Supplied information:
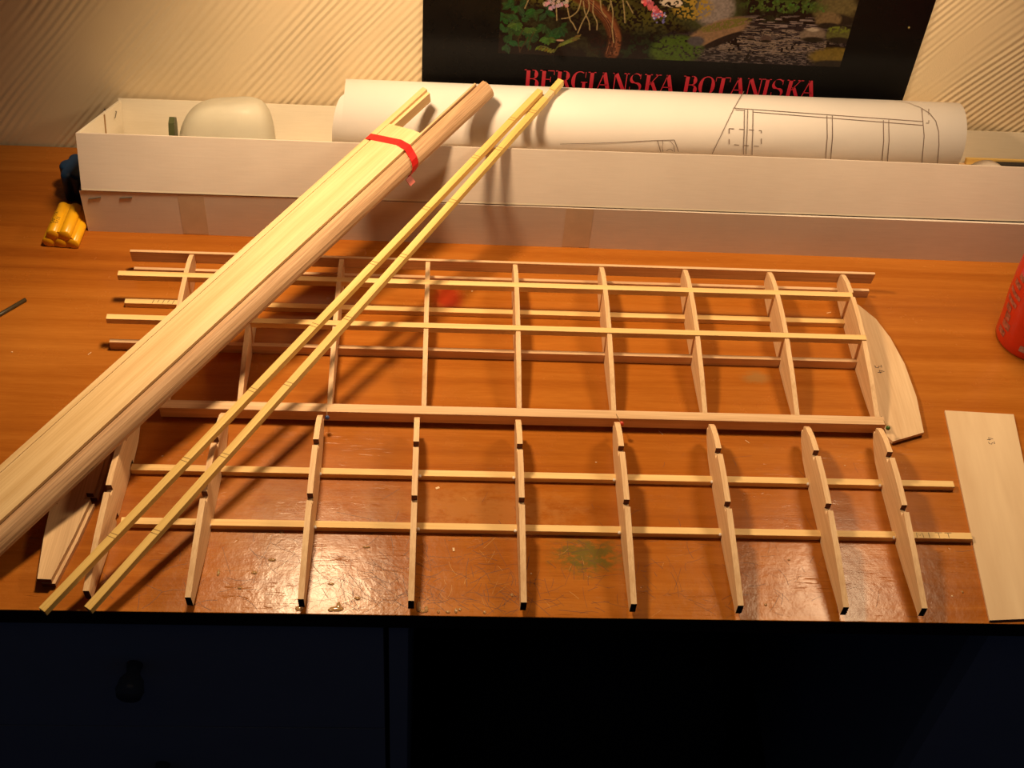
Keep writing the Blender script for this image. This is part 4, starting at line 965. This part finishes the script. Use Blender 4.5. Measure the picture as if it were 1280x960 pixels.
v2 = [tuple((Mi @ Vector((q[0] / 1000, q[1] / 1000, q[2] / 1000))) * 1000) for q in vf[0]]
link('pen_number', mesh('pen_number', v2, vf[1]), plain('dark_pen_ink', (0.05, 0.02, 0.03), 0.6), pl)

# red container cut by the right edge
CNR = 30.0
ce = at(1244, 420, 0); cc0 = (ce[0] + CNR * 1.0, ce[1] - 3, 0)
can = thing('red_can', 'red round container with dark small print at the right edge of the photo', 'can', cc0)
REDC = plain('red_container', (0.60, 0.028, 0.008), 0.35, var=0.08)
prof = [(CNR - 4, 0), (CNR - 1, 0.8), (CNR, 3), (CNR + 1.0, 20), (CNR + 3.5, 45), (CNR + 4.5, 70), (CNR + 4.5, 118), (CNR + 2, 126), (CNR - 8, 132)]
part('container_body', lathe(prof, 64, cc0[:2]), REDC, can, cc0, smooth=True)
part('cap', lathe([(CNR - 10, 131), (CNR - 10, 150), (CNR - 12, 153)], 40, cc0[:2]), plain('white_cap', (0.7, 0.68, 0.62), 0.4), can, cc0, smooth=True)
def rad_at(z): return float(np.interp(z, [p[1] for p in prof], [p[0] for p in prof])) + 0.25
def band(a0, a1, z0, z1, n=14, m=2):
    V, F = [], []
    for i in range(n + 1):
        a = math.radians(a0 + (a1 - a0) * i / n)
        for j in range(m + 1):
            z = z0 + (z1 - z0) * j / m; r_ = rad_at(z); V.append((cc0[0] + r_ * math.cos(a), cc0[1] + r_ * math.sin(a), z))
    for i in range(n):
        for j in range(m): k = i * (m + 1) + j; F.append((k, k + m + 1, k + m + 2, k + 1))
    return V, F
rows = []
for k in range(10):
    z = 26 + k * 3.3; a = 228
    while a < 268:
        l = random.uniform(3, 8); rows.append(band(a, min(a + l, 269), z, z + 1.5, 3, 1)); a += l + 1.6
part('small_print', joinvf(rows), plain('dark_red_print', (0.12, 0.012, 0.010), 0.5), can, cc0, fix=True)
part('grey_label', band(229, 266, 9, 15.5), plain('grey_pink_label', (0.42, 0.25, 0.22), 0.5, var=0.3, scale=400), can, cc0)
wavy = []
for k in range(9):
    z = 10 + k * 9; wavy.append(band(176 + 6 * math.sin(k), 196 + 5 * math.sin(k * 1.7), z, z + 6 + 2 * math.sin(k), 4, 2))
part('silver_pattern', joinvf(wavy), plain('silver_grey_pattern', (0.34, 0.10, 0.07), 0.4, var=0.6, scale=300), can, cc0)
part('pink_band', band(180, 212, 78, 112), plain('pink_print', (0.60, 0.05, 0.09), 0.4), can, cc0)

The exercise:
Without the pictures, transcribe the listing above exactly.

Solution for this exercise:
Keep writing the Blender script for this image. This is part 4, starting at line 965. This part finishes the script. Use Blender 4.5. Measure the picture as if it were 1280x960 pixels.
v2 = [tuple((Mi @ Vector((q[0] / 1000, q[1] / 1000, q[2] / 1000))) * 1000) for q in vf[0]]
link('pen_number', mesh('pen_number', v2, vf[1]), plain('dark_pen_ink', (0.05, 0.02, 0.03), 0.6), pl)

# red container cut by the right edge
CNR = 30.0
ce = at(1244, 420, 0); cc0 = (ce[0] + CNR * 1.0, ce[1] - 3, 0)
can = thing('red_can', 'red round container with dark small print at the right edge of the photo', 'can', cc0)
REDC = plain('red_container', (0.60, 0.028, 0.008), 0.35, var=0.08)
prof = [(CNR - 4, 0), (CNR - 1, 0.8), (CNR, 3), (CNR + 1.0, 20), (CNR + 3.5, 45), (CNR + 4.5, 70), (CNR + 4.5, 118), (CNR + 2, 126), (CNR - 8, 132)]
part('container_body', lathe(prof, 64, cc0[:2]), REDC, can, cc0, smooth=True)
part('cap', lathe([(CNR - 10, 131), (CNR - 10, 150), (CNR - 12, 153)], 40, cc0[:2]), plain('white_cap', (0.7, 0.68, 0.62), 0.4), can, cc0, smooth=True)
def rad_at(z): return float(np.interp(z, [p[1] for p in prof], [p[0] for p in prof])) + 0.25
def band(a0, a1, z0, z1, n=14, m=2):
    V, F = [], []
    for i in range(n + 1):
        a = math.radians(a0 + (a1 - a0) * i / n)
        for j in range(m + 1):
            z = z0 + (z1 - z0) * j / m; r_ = rad_at(z); V.append((cc0[0] + r_ * math.cos(a), cc0[1] + r_ * math.sin(a), z))
    for i in range(n):
        for j in range(m): k = i * (m + 1) + j; F.append((k, k + m + 1, k + m + 2, k + 1))
    return V, F
rows = []
for k in range(10):
    z = 26 + k * 3.3; a = 228
    while a < 268:
        l = random.uniform(3, 8); rows.append(band(a, min(a + l, 269), z, z + 1.5, 3, 1)); a += l + 1.6
part('small_print', joinvf(rows), plain('dark_red_print', (0.12, 0.012, 0.010), 0.5), can, cc0, fix=True)
part('grey_label', band(229, 266, 9, 15.5), plain('grey_pink_label', (0.42, 0.25, 0.22), 0.5, var=0.3, scale=400), can, cc0)
wavy = []
for k in range(9):
    z = 10 + k * 9; wavy.append(band(176 + 6 * math.sin(k), 196 + 5 * math.sin(k * 1.7), z, z + 6 + 2 * math.sin(k), 4, 2))
part('silver_pattern', joinvf(wavy), plain('silver_grey_pattern', (0.34, 0.10, 0.07), 0.4, var=0.6, scale=300), can, cc0)
part('pink_band', band(180, 212, 78, 112), plain('pink_print', (0.60, 0.05, 0.09), 0.4), can, cc0)